Tub and Shower Faucet Repair: Fixing Leaks Tub and Shower Faucet Repair: Fixing Leaks

What You'll Need
Replacement Seals
Bathroom Specific Silicone Caulk
Screwdrivers
Crescent Wrench
Old Toothbrush
Rubbing Alcohol
Plumbers Tape
Cleaning Solution of Your Choice (should be specific for hard water buildup)

There are a few simple steps that can be completed for tub and shower faucet repair. Frequently, a faucet may leak, drip, or spray unevenly, causing you frustration and possibly costly and dangerous water damage to materials that are not readily seen. There really is no such thing as a watertight tub and/or shower enclosure. All tubs and showers will release at least a marginal amount of of moisture into the surrounding materials. A leaky faucet can and will eventually create damage that can turn into a homeowner's worst nightmare. A few simple steps can be taken to eliminate leaks and avoid a complete bathroom remodel. Here you will find the information, tools, and materials needed for repairing a leaking tub and shower faucet.

Step 1 - Remove Knobs

First, regardless of the source of the leaks, you will want to check all of the components of the faucet for any repair that is necessary or will be in the future. Since you are already in there, you might as well do some preventative maintenance. Start by removing the knobs for the water supply. Generally, these are secured with a screw for each knob, or perhaps just one knob that controls both hot and cold water. The screw is usually covered by a small plastic cover in the center of the knob. Inspect the knob to make sure that it is not cracked or broken. Many times these can be old and cracked, which can be the source of the leak. Replace the knob if broken or decayed.

Step 2 - Replace Seals

For some knobs, there are seals inside them that can become broken or cracked, which can cause the leaking. Inspect all seals and replace them if warranted.

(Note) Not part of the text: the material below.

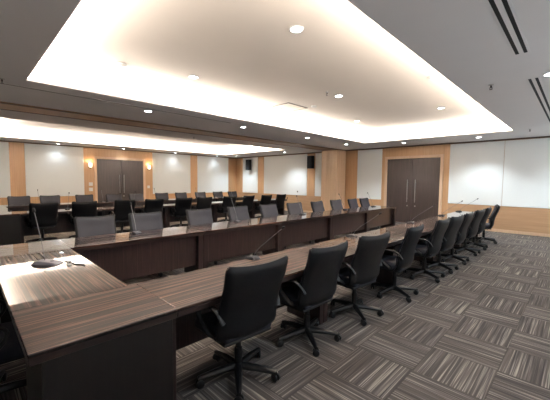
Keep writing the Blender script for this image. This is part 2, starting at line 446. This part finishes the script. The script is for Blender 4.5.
def make_chair():
    t = thing('swivel_chair', '', 'chair')
    bk = obj('backrest', back_grid((-.036, .022)), M_leather, t, True)
    obj('back_cushion', back_grid((.016, .040), .90, .10, .97), M_cush, bk, True)
    bm = B(); box(bm, -.245, .245, -.17, .28, .395, .505, .036, 4)
    for v in bm.verts:                                        # waterfall front and dished top
        if v.co.y > .15: v.co.z -= .9*(v.co.y-.15)**1.6
        v.co.x *= 1 - .10*max(0, (-v.co.y))/.17
        if v.co.z > .48: v.co.z -= .012*(1-min(1, (v.co.x/.24)**2))
    obj('seat', bm, M_cush, t, True)
    bm = B(); box(bm, -.225, .225, -.15, .23, .372, .400, .012, 2); obj('seat_shell', bm, M_black, t, True)
    for s in (-1, 1):
        bm = B()
        path = smoothpath([(s*.225, -.02, .42), (s*.268, .00, .45), (s*.285, .10, .54), (s*.285, .115, .61), (s*.283, .05, .655), (s*.282, -.06, .664), (s*.276, -.14, .640), (s*.255, -.185, .57)], 5)
        tube(bm, path, .017, 10, flat=(1.25, .75)); ar = obj('armrest', bm, M_black, t, True)
        bm = B(); box(bm, s*.282-.024, s*.282+.024, -.10, .075, .660, .678, .009, 2); obj('arm_pad', bm, M_leather, ar, True)
    bm = B(); box(bm, -.08, .08, -.09, .10, .345, .3715, .010, 2); tube(bm, [(.07, .03, .37), (.20, .05, .365), (.245, .05, .36)], .007, 8)
    obj('tilt_mechanism', bm, M_black, t, True)
    bm = B(); lathe(bm, [(.016, .105), (.030, .12), (.032, .25), (.024, .255), (.024, .31), (.018, .315), (.018, .356)], 18)
    obj('gas_lift', bm, M_frame, t, True)
    bm = B(); lathe(bm, [(.030, .062), (.042, .072), (.044, .112), (.034, .124)], 18)
    for k in range(5):
        a = 2*PI*k/5 + .35; ca, sa = math.cos(a), math.sin(a)
        tube(bm, [(ca*.03, sa*.03, .098), (ca*.15, sa*.15, .092), (ca*.29, sa*.29, .076), (ca*.32, sa*.32, .072)], [.032, .028, .021, .018], 8)
    obj('base', bm, M_frame, t, True)
    for k in range(5):
        a = 2*PI*k/5 + .35; bm = B(); tw = a + .5 + k*1.3
        d = Vector((math.cos(tw), math.sin(tw), 0)); n = Vector((-d.y, d.x, 0)); c0 = Vector((math.cos(a)*.305, math.sin(a)*.305, .0325))
        for s in (-1, 1):
            tube(bm, [c0+n*s*.008, c0+n*s*.012, c0+n*s*.022, c0+n*s*.026], [.027, .0315, .0315, .025], 16)
        tube(bm, [c0-n*.009, c0+n*.009], .012, 8); tube(bm, [c0, c0+Vector((0, 0, .034))], .009, 8)
        obj('caster', bm, M_frame, t, True)
    return t
chair0 = make_chair(); used = []
def chair(x, y, rz, label, group):
    if not used:
        used.append(1); chair0.location = (x, y, 0); chair0.rotation_euler = (0, 0, rz); chair0['label'] = label; chair0['group'] = group; return
    dup(chair0, (x, y, 0), rz, label, group)
near_y = [1.51, 2.37, 3.24, 4.22, 5.36, 6.05, 6.86, 7.85, 8.66, 9.69]
near_r = [-.06, -.02, -.10, .06, .02, -.05, .03, -.04, .05, .22]
near_x = [-1.88, -1.87, -1.85, -1.79, -1.78, -1.76, -1.76, -1.77, -1.77, -1.76]
for i in range(10):
    lab = ('black leather swivel chair closest to the camera, on the carpet side of the front table' if i == 0 else
           'black leather swivel chair turned outwards, farthest in the right row' if i == 9 else
           'black leather swivel chair, %s from the camera, right side of front table' % ORD[i])
    chair(near_x[i], near_y[i], PI/2+near_r[i], lab, 'black chairs along the carpet side of the front table')
mid_y = [1.44, 2.22, 3.28, 4.26, 5.19, 6.14, 7.12, 8.17, 9.04, 9.80]
for i in range(10):
    chair((-5.13 if i == 7 else -5.07) + random.uniform(-.015, .015), mid_y[i], -PI/2 + random.uniform(-.05, .05),
          'grey-fronted swivel chair, %s from the left behind the far run of the front table' % ORD[i], 'grey-fronted chairs facing the camera at the front table')
la_y = [1.36, 2.23, 3.19, 4.04, 5.01, 5.78, 6.82, 7.70, 8.66, 9.50]
for i in range(10):
    chair(NX1+U2-.07, la_y[i], PI/2 + random.uniform(-.08, .05),
          'black chair back, %s from the left at near run of rear table' % ORD[i], 'black chair backs at the near run of the rear table')
lb_y = [1.30, 2.10, 3.12, 4.10, 4.93, 6.0, 6.90, 7.88, 8.86, 9.76]
for i in range(10):
    chair(-12.42, lb_y[i], -PI/2 + random.uniform(-.05, .05),
          'grey-fronted swivel chair, %s from the left in the farthest row by the left wall' % ORD[i], 'grey-fronted chairs in the farthest row')
chair(-2.82, .07, -.06, 'black swivel chair cut off by the left edge, tucked under the cross table', 'chairs at the cross table')

# ------------------------------------------------------------------ microphones
def make_mic(name, lean, h, M_base=None):
    """local +y is the way the stem leans"""
    t = thing(name, '', 'microphone')
    bm = B()
    prof = [(-.075, .008), (-.06, .016), (-.02, .026), (.03, .032), (.062, .024), (.075, .008)]
    vs = []
    for sx in (-1, 1):
        w0 = .052
        vs.append([bm.verts.new((sx*w0*(1-.25*abs(y)/.075), y, z)) for y, z in prof])
        vs.append([bm.verts.new((sx*(w0+.008)*(1-.2*abs(y)/.075), y*1.06, .001)) for y, z in prof])
    a, ab, b, bb = vs
    for i in range(5):
        bm.faces.new((a[i], a[i+1], b[i+1], b[i])); bm.faces.new((a[i], ab[i], ab[i+1], a[i+1]))
        bm.faces.new((b[i], b[i+1], bb[i+1], bb[i])); bm.faces.new((ab[i], bb[i], bb[i+1], ab[i+1]))
    bm.faces.new((a[0], b[0], bb[0], ab[0])); bm.faces.new((a[5], ab[5], bb[5], b[5]))
    bmesh.ops.bevel(bm, geom=list(bm.edges), offset=.003, segments=2, affect='EDGES')
    base = obj('microphone_base', bm, M_base or M_silver, t, True)
    bm = B(); lathe(bm, [(.012, 0), (.011, .003)], 12, (0, -.03, .0245)); obj('talk_button', bm, M_lift, base)
    pts = [(0, .02, .028), (0, .02+lean*.15, .035+h*.22), (0, .02+lean*.5, .035+h*.55), (0, .02+lean*.92, .035+h*.93)]
    bm = B(); tube(bm, smoothpath(pts, 6), .0036, 8); obj('gooseneck', bm, M_goose, t, True)
    p = Vector(pts[-1]); d = (p-Vector(pts[-2])).normalized()
    bm = B(); tube(bm, [p-d*.005, p+d*.004, p+d*.030, p+d*.040], [.006, .0115, .0115, .006], 12); obj('capsule', bm, M_black, t, True)
    return t
TZ = .7505
mA = make_mic('gooseneck_microphone', .44, .36)
k = 0
names_n = [(2.13, 'front table beside the closest chair'), (4.08, 'front table behind the third and fourth chairs'), (6.3, 'front table, third along its camera-side run'),
           (8.25, 'front table, fourth along its camera-side run'), (9.8, 'front table, last along its camera-side run')]
for i, (y, lb) in enumerate(names_n):
    lab = 'leaning gooseneck microphone on the ' + lb
    if i == 0: mA.location = (-2.42, y, TZ); mA.rotation_euler = (0, 0, -PI/2); mA['label'] = lab; mA['group'] = 'gooseneck microphones'
    else: dup(mA, (-2.40, y, TZ), -PI/2, lab, 'gooseneck microphones')
mB = make_mic('gooseneck_microphone', .20, .42)
mid_m = [1.86, 3.82, 5.82, 7.75, 9.45]
for i, y in enumerate(mid_m):
    lab = 'gooseneck microphone, %s from the left on the far run of the front table' % ORD[i]
    if i == 0: mB.location = (-4.78, y, TZ); mB.rotation_euler = (0, 0, PI/2); mB['label'] = lab; mB['group'] = 'gooseneck microphones'
    else: dup(mB, (-4.78, y, TZ), PI/2 + random.uniform(-.2, .2), lab, 'gooseneck microphones')
mC = make_mic('gooseneck_microphone', .09, .50, plain('pale_grey_plastic', (150, 147, 156), .45))
for ch in mC.children:
    if ch.name.startswith('microphone_base'): ch.scale = (1.15, 1.6, 1.15)
mC.location = (-3.62, .56, TZ); mC.rotation_euler = (0, 0, PI*.75)
mC['label'] = 'tall upright gooseneck microphone with silver base on the cross table, nearest to the left edge'; mC['group'] = 'gooseneck microphones'
# its lead and pale plug
cb = thing('microphone_cable', 'short grey cable with a pale plug lying beside the upright microphone', 'cable', (-3.5, .70, TZ))
bm = B(); tube(bm, smoothpath([(-.04, -.02, .02), (.02, .03, .006), (.10, .05, .005), (.17, .10, .005), (.22, .09, .005)], 6), .005, 8); obj('lead', bm, M_silver, cb, True)
bm = B(); box(bm, -.05, .0, .0, .035, .001, .022, .005, 2); obj('plug', bm, M_white, cb, True)
bm = B(); box(bm, .06, .11, -.02, .02, .0005, .012, .004, 2); obj('clip', bm, M_white, cb, True)
for i, (x, y, rz, lab) in enumerate([
        (-12.05, 1.72, PI/2, 'far gooseneck microphone rising between the two leftmost rear chairs'),
        (-12.05, 3.55, PI/2, 'far gooseneck microphone on the rear table in front of the left-wall double door'),
        (-12.05, 5.5, PI/2, 'far gooseneck microphone on the rear table, right of the left-wall double door'),
        (-12.05, 7.4, PI/2, 'far gooseneck microphone on the rear table, fourth along the farthest run'),
        (-12.05, 9.3, PI/2, 'far gooseneck microphone on the rear table, last along the farthest run'),
        (-9.76, 2.0, -PI/2, 'gooseneck microphone on the near run of the rear table, first from left'),
        (-9.76, 3.7, -PI/2, 'gooseneck microphone on the near run of the rear table, second from left')]):
    dup(mB, (x, y, TZ), rz, lab, 'gooseneck microphones')

# ------------------------------------------------------------------ ceiling fittings
def make_downlight():
    t = thing('downlight', '', 'ceiling light')
    bm = B(); seg = 28                                           # trim ring
    for r0, r1, z0, z1 in ((.085, .068, -.006, -.010),):
        pr = [(.088, 0), (.086, -.008), (.068, -.010), (.064, -.001)]
        rings = [[bm.verts.new((r*math.cos(2*PI*k/seg), r*math.sin(2*PI*k/seg), z)) for k in range(seg)] for r, z in pr]
        for i in range(3):
            for k in range(seg): bm.faces.new((rings[i][k], rings[i][(k+1) % seg], rings[i+1][(k+1) % seg], rings[i+1][k]))
    obj('trim_ring', bm, M_white, t, True)
    bm = B(); lathe(bm, [(.064, -.0005), (.064, -.004)], seg); obj('lens', bm, M_lens, t)
    d = bpy.data.lights.new('downlight_lamp', 'SPOT'); d.energy = DOWN_W; d.color = DOWN_COL; d.spot_size = math.radians(118); d.spot_blend = .7; d.shadow_soft_size = .05
    o = bpy.data.objects.new('downlight_lamp', d); COL.objects.link(o); o.parent = t; o.location = (0, 0, -.03)
    return t
dl0 = make_downlight(); dl_used = []
soft_lamp = {}
def downlight(x, y, z, lab, group, soft=0):
    if not dl_used: dl_used.append(1); dl0.location = (x, y, z); dl0['label'] = lab; dl0['group'] = group
    else:
        r = dup(dl0, (x, y, z), 0, lab, group)
        if soft:
            for ch in r.children:
                if ch.type == 'LIGHT':
                    if soft not in soft_lamp:
                        soft_lamp[soft] = ch.data.copy(); soft_lamp[soft].energy = DOWN_W*soft
                    ch.data = soft_lamp[soft]
g = 'round downlights in the raised ceiling'
for x, y, lab in [(-2.40, 2.76, 'largest bright round downlight in the raised ceiling, top centre'), (-4.74, 2.83, 'bright round downlight in the raised ceiling, left of the largest one'),
                  (-3.59, 5.46, 'bright round downlight in the middle of the raised ceiling'), (-2.41, 7.94, 'small round downlight in the raised ceiling near its right corner'),
                  (-4.67, 8.07, 'small round downlight in the raised ceiling near its far left corner')]:
    downlight(x, y, ZT, lab, g)
g = 'recessed downlights between raised ceiling and brown soffit'
for i, y in enumerate((2.70, 5.16, 7.79, 10.08)): downlight(-6.25, y, ZC, 'round downlight, %s from the left between the raised ceiling and the brown soffit' % ORD[i], g)
g = 'downlights in front of the back wall'
for x, lab in ((-2.26, 'round downlight above the white panels right of the dark double door'), (-4.50, 'round downlight in the ceiling above the dark double door'),
               (.1, 'round downlight over the back wall, farthest right'), (-10.2, 'round downlight over the back wall between the two wall speakers'), (-13.9, 'round downlight over the back wall above the left speaker')):
    downlight(x, 11.0, ZC, lab, g, 1.6)
for y, lab in ((5.21, 'bright round downlight at the right edge beside the air slots'), (8.4, 'round downlight on the right ceiling strip, farther back'), (2.2, 'round downlight on the right ceiling strip above the camera side')):
    downlight(-.10 if y != 5.21 else -.33, y, ZC, lab, 'downlights along the right ceiling strip')
for i, y in enumerate((.2, 2.78, 5.25, 7.78, 10.32)): downlight(-14.82, y, ZC, 'downlight washing the left wall, %s from the left' % ORD[i], 'downlights along the left wall', .16)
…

Step 3 - Remove Shower Head and Faucet

Next, remove the shower head. Many times, hard water buildup blocks the outlets in the shower head and can create back pressure, which will compromise seals and can contribute to a leak, or at least compromise the performance of the shower head. The shower head usually screws on. Place a thin cloth over the connection of the shower head (this helps to prevent against scratching the finish) and use a crescent wrench to loosen and remove the shower head. Soak the shower head in a cleaning solution of your choice to remove hard water build up. When reinstalling the shower head, wrap the threaded end with plumber's tape and tighten firmly, but do not over-tighten. Repeat the process with the faucet.

Step 4 - Caulk

You will want to seal any areas that have openings with the silicone caulk. This might include the faucet where it meets the wall, or a faceplate behind the water supply knobs. Make sure everything is tight, and clean the surface well. Swab the area with rubbing alcohol to ensure all traces of residue and cleaning material are gone. Once the surface is clean and dry, apply the caulk and smooth with a wet fingertip. Allow caulk to cure for at least twenty-four hours.